▶ **TASK PROMPT**: Locate the line bearing "The Blender Python script for this scene continues." in the material below, then reproduce it and each following line up to and including the line bearing "boxobj('seat_panel', (-.155, -.001, zs".

* start INPUT FOR THIS TASK *

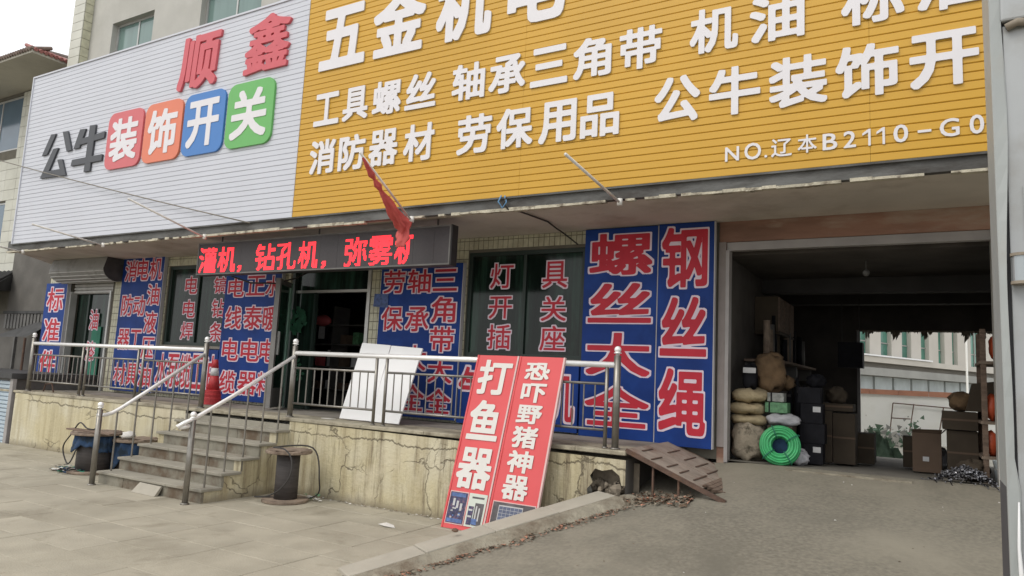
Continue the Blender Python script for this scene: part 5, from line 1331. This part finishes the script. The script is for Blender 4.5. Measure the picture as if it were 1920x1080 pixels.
# eaves soffit and hip roof
EX, EY = -16.5, 7.42
mb = MB().box((-34, EY, 7.985), (EX, 18.5, 8.05)); mb.build('eave_soffit', M['n_soffit'], nb)
mb = MB(); rz = 10.6
mb.raw([(-34, EY-.03, 8.06), (EX+.03, EY-.03, 8.06), (EX+.03, 18.5, 8.06), (-34, 18.5, 8.06), (-22, 13, rz), (-34, 13, rz)],
       [(0, 1, 4, 5), (1, 2, 4), (2, 3, 5, 4)]); mb.build('roof', M['roof_tile'], nb)
tm = MB().tube([(0, 0, 0), (0, .45, .19)], .075, 8).v; mbt = MB().tube([(0, 0, 0), (0, .45, .19)], .042, 8)
me = bpy.data.meshes.new('roof_tile'); me.from_pydata(mbt.v, [], mbt.f); me.materials.append(M['roof_tile'])
me2 = bpy.data.meshes.new('roof_tile'); me2.from_pydata(mbt.v, [], mbt.f); me2.materials.append(M['roof_red'])
for i in range(44):
    o = link('roof_tile', me, nb); o.location = Vector((EX-.05-.105*i, EY-.05, 8.055))-root_loc(nb)
for i in range(50):
    o = link('roof_tile', me2, nb); o.location = Vector((EX+.05, EY+.06+.105*i, 8.055))-root_loc(nb); o.rotation_euler = (0, 0, R(90))
MB().tube([(EX, EY, 8.07), (-22, 13, rz+.03)], .05, 8).build('hip_ridge', M['roof_tile'], nb)
rr_ = thing('rear_roof', 'dark red metal roof showing behind the neighbouring eaves', 'roof', (-40, 20, 0))
MB().raw([(-43.4, 20, 17.3), (-37, 20, 17.3), (-37, 24, 18.5), (-43.4, 24, 18.6)], [(0, 1, 2, 3)]).box((-43.2, 20.3, 0), (-37.1, 24, 17.29)).build('roof_sheet', M['roof_red'], rr_)

# dark gable wall between the houses
dw = MB().box((-18.42, 8.50, 2.50), (-16.14, 8.578, 3.92)).build('side_screen', M['dark_wall']); tag(dw, 'dark grey wall panel between the neighbouring house and the shop canopy', 'wall')
MB().box((-18.45, 8.44, 2.46), (-16.13, 8.495, 2.52)).build('bottom_rail', M['dark_roof'], dw)
for i in range(17): MB().box((-18.4+.14*i, 8.46, 2.12), (-18.31+.14*i, 8.50, 2.455)).build('slat', M['tin'], dw)
cn = thing('neighbour_canopy', 'dark tiled canopy on the neighbouring house beside the shop', 'canopy', (-18.5, 8.0, 3.0))
MB().raw([(-24, 7.9, 3.02), (-17.9, 7.9, 3.02), (-18.44, 8.58, 3.42), (-24, 8.58, 3.42), (-24, 7.9, 2.95), (-17.9, 7.9, 2.95), (-18.44, 8.58, 3.0), (-24, 8.58, 3.0)], [(0, 1, 2, 3), (7, 6, 5, 4), (0, 4, 5, 1), (1, 5, 6, 2)]).build('roof_slab', M['dark_roof'], cn)
for i in range(26): MB().tube([(-18.0-.19*i, 7.86, 3.04), (-18.5-.19*i, 8.56, 3.45)], .05, 6).build('roof_tile', M['dark_roof'], cn)
for i in range(30): MB().box((-18.1-.16*i, 7.98, 2.62), (-18.2-.16*i, 8.0, 2.93)).build('valance_slat', M['tin'], cn)
lw = MB().box((-24, 8.52, 0), (-16.14, 8.58, 2.455)).build('shop_recess', M['dark_wall']); tag(lw, 'dark recessed shop front below the neighbouring canopy', 'shop front')
for i in range(5): MB().box((-17.0-.9*i, 8.47, .95), (-16.95-.9*i, 8.519, 2.1)).build('mullion', M['tin'], lw)
tin_ = thing('tin_awning', 'small slanting tin awning left of the first blue board', 'awning', (-16.3, 7.9, 2.0))
MB().raw([(-17.9, 8.0, 1.90), (-16.4, 8.0, 1.93), (-16.2, 8.45, 2.30), (-17.0, 8.45, 2.26)], [(0, 1, 2, 3)]).build('sheet', M['dark_roof'], tin_)
for x in (-17.8, -16.5): MB().tube([(x, 8.03, .9), (x, 8.03, 1.9)], .025, 8).build('leg', M['rust'], tin_)
sh = thing('kiosk', 'low grey kiosk with a pale blue roller shutter at the lower left', 'kiosk', (-16, 6.8, -.2))
MB().box((-20, 6.8, -.2), (-14.12, 8.3, 1.12)).build('body', M['tin'], sh)
MB().box((-20, 6.70, 1.125), (-14.05, 8.35, 1.22)).build('roof_slab', M['dark_roof'], sh)
MB().box((-14.16, 6.74, -.2), (-14.06, 6.80, 1.12)).build('side_post', M['jamb_metal'], sh)
for i in range(18):
    z = -.18+i*.07
    MB().raw([(-19.9, 6.79, z), (-14.17, 6.79, z), (-14.17, 6.765, z+.012), (-19.9, 6.765, z+.012), (-14.17, 6.765, z+.055), (-19.9, 6.765, z+.055), (-14.17, 6.79, z+.067), (-19.9, 6.79, z+.067)],
             [(0, 1, 2, 3), (3, 2, 4, 5), (5, 4, 6, 7)]).build('shutter_slat', M['shutter_blue'], sh)
o = MB().box((-14.05, 6.85, -.2), (-13.955, 7.4, .9)).build('brick_pier', M['rust']); tag(o, 'narrow dark strip of rough brickwork between kiosk and platform', 'brickwork')
MB().box((-15.3, 7.0, 1.23), (-14.6, 7.5, 1.5)).build
# ================================================================== GATE PILLAR (right, near)
gp = thing('gate_pillar', 'weathered grey sheet metal gate pillar with a round hinge at the right edge', 'gate pillar', (.8, 3.7, -.1))
PY = 3.6
# folded corner strip with a wavy torn lip
mb = MB(); n_ = 40
for i in range(n_+1):
    z = -.1+4.9*i/n_
    lip = .300+.006*math.sin(z*5.1)+.008*math.sin(z*2.3+1)+(.018 if .95 < z < 1.25 else 0)
    ld = .265-.012*max(0, (3.3-z)/3.3)*0 + (z-2)*-.004
    for x, y_ in ((ld, PY+.35), (ld, PY), (ld+.004, PY-.004), (lip, PY-.006-.012*math.sin(z*3.7)), (lip-.003, PY+.004)): mb.v.append(Vector((x, y_, z)))
for i in range(n_):
    for j in range(4): k_ = i*5+j; mb.f.append((k_, k_+1, k_+6, k_+5)); mb.mi.append(0)
mb.build('corner_strip', M['pillar_lt'], gp, smooth=False)
MB().box((.268, PY+.03, -.1), (1.25, PY+.35, 4.8)).build('core', M['pillar_dk'], gp)
MB().box((.308, PY+.012, -.1), (1.25, PY+.029, 3.22)).build('face_sheet', M['pillar'], gp, bevel=.003)
MB().box((.300, PY-.012, 3.235), (1.25, PY+.029, 4.8)).build('upper_sheet', M['pillar'], gp, bevel=.01)
MB().tube([(.32, PY-.004, 3.205), (.36, PY-.012, 3.22), (.40, PY-.004, 3.215)], .018, 8).build('torn_lip', M['hinge_rim'], gp, smooth=True)
hg = MB().tube([(.345, PY-.02, 2.085), (.345, PY-.02, 2.20)], .036, 20).build('hinge_barrel', M['hinge'], gp, smooth=False)
for z in (2.078, 2.195): MB().tube([(.345, PY-.02, z), (.345, PY-.02, z+.012)], .042, 20).build('hinge_ring', M['hinge_rim'], hg)
mb = MB().box((.36, PY+.006, 2.27), (.52, PY+.011, 2.50)); mb.build('access_plate', M['pillar_lt'], gp)
MB().tube([(.302, PY-.02, .60), (.306, PY-.03, .86), (.300, PY-.012, 1.02), (.304, PY-.02, 1.2)], [.004, .010, .006, .003], 6).build('bent_strip', M['foam'], gp, smooth=True)

bpy.data.objects.remove(_co)
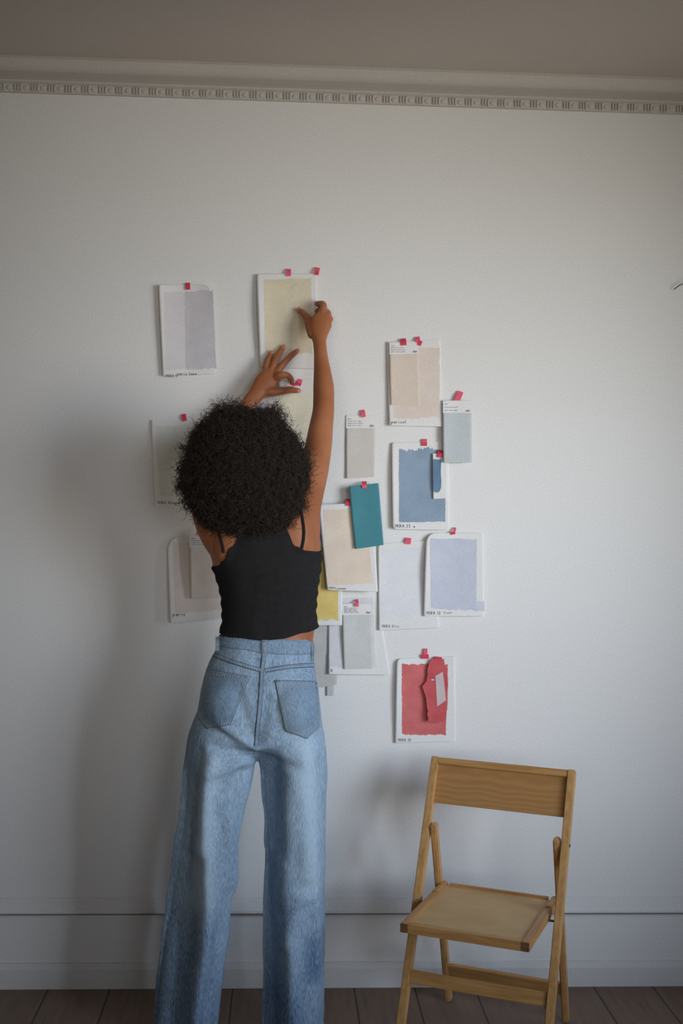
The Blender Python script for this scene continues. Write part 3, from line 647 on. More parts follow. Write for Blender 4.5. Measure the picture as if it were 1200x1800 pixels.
bmobj('front_stretcher', bar(Vector((-.194, .0514 + .425 * .195, .195)), Vector((.194, .0514 + .425 * .195, .195)), .037, .016, lean), M_wx, ch)
rl = Vector((0, -.313, 1)).normalized()
bmobj('rear_stretcher', bar(Vector((-.171, .473 - .313 * .107, .107)), Vector((.171, .473 - .313 * .107, .107)), .040, .016, rl), M_wx, ch)
seat = empty('seat', (0, 0, 0), '', ''); del seat['label']; del seat['category']; seat.parent = ch
zs = .400
for s in (-1, 1):
    bm = bmesh.new(); x0, x1 = sorted((s * .1755, s * .1545))
    box(bm, (x0, -.022, zs - .026), (x1, .255, zs), .002)
    box(bm, (x0, .262, zs - .026), (x1, .362, zs + .003), .004)
    box(bm, (x0 + .003, .250, zs - .026), (x1 - .003, .266, zs - .002))
    o = bmobj('side_rail', bm, M_wy, seat)
    boxobj('end_grain', (x0 + .001, -.0232, zs - .0245), (x1 - .001, -.0215, zs - .0015), M_wend, o)
    V, Fc = tube([(s * .150, .218, zs - .020), (s * .206, .218, zs - .020)], .0035, 10); meshobj('pivot_rod', V, Fc, M_metal, seat, False)
boxobj('front_rail', (-.1545, -.022, zs - .026), (.1545, .0, zs - .0015), M_wx, seat, .0015)
boxobj('rear_rail', (-.147, .340, zs - .024), (.147, .356, zs + .001), M_wx, seat, .002)
boxobj('seat_panel', (-.155, -.001, zs - .010), (.155, .342, zs - .005), M_wpanel, seat)

# ------------------------------------------------------------------ the person
YP = -.36
body = []
body.append(hloft([(1300, 372, 540, YP, .07), (1240, 362, 548, YP, .10), (1180, 372, 545, YP, .095), (1140, 388, 548, YP, .085), (1100, 392, 553, YP, .080), (1080, 392, 552, YP, .082), (1050, 390, 554, YP, .088), (1020, 383, 558, YP, .094),
    (1000, 376, 561, YP, .098), (970, 368, 563, YP, .098), (940, 366, 562, YP - .002, .095), (915, 374, 558, YP, .088), (896, 392, 545, YP, .075), (882, 412, 520, YP, .060), (872, 428, 470, YP, .05)], 5, 44, 2.25))
# shoulder blades
body.append(ellipsoid(P(512, 945, YP - .062), (.055, .030, .075))); body.append(ellipsoid(P(410, 955, YP - .062), (.052, .030, .072)))
# neck and head
body.append(limb([(447, 905, YP, 34, .05), (444, 880, YP - .005, 31, .048), (441, 850, YP - .01, 31, .05)]))
hc = P(437, 832, -.385)
rx = Matrix.Rotation(math.radians(14), 3, 'X')
body.append(ellipsoid(hc, (.074, .094, .105), rx, 36, 22)); body.append(ellipsoid(hc + rx @ Vector((0, .035, -.058)), (.055, .062, .062), rx))
def hp(x, y, z): return hc + rx @ Vector((x, y, z))
body.append(ellipsoid(hp(0, .098, -.022), (.013, .016, .024), rx)); body.append(ellipsoid(hp(0, .108, -.038), (.016, .013, .010), rx))     # nose
body.append(ellipsoid(hp(0, .092, -.064), (.024, .010, .007), rx)); body.append(ellipsoid(hp(0, .090, -.076), (.020, .010, .007), rx))    # lips
body.append(ellipsoid(hp(0, .080, -.103), (.022, .018, .016), rx))
for s in (-1, 1):
    body.append(ellipsoid(hp(s * .030, .082, .008), (.022, .012, .008), rx)); body.append(ellipsoid(hp(s * .042, .070, -.035), (.020, .018, .016), rx))
    body.append(ellipsoid(hp(s * .077, -.002, -.022), (.008, .018, .030), rx))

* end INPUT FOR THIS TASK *

▶ **RESULT OF THE EXERCISE**:
The Blender Python script for this scene continues. Write part 3, from line 647 on. More parts follow. Write for Blender 4.5. Measure the picture as if it were 1200x1800 pixels.
bmobj('front_stretcher', bar(Vector((-.194, .0514 + .425 * .195, .195)), Vector((.194, .0514 + .425 * .195, .195)), .037, .016, lean), M_wx, ch)
rl = Vector((0, -.313, 1)).normalized()
bmobj('rear_stretcher', bar(Vector((-.171, .473 - .313 * .107, .107)), Vector((.171, .473 - .313 * .107, .107)), .040, .016, rl), M_wx, ch)
seat = empty('seat', (0, 0, 0), '', ''); del seat['label']; del seat['category']; seat.parent = ch
zs = .400
for s in (-1, 1):
    bm = bmesh.new(); x0, x1 = sorted((s * .1755, s * .1545))
    box(bm, (x0, -.022, zs - .026), (x1, .255, zs), .002)
    box(bm, (x0, .262, zs - .026), (x1, .362, zs + .003), .004)
    box(bm, (x0 + .003, .250, zs - .026), (x1 - .003, .266, zs - .002))
    o = bmobj('side_rail', bm, M_wy, seat)
    boxobj('end_grain', (x0 + .001, -.0232, zs - .0245), (x1 - .001, -.0215, zs - .0015), M_wend, o)
    V, Fc = tube([(s * .150, .218, zs - .020), (s * .206, .218, zs - .020)], .0035, 10); meshobj('pivot_rod', V, Fc, M_metal, seat, False)
boxobj('front_rail', (-.1545, -.022, zs - .026), (.1545, .0, zs - .0015), M_wx, seat, .0015)
boxobj('rear_rail', (-.147, .340, zs - .024), (.147, .356, zs + .001), M_wx, seat, .002)
boxobj('seat_panel', (-.155, -.001, zs - .010), (.155, .342, zs - .005), M_wpanel, seat)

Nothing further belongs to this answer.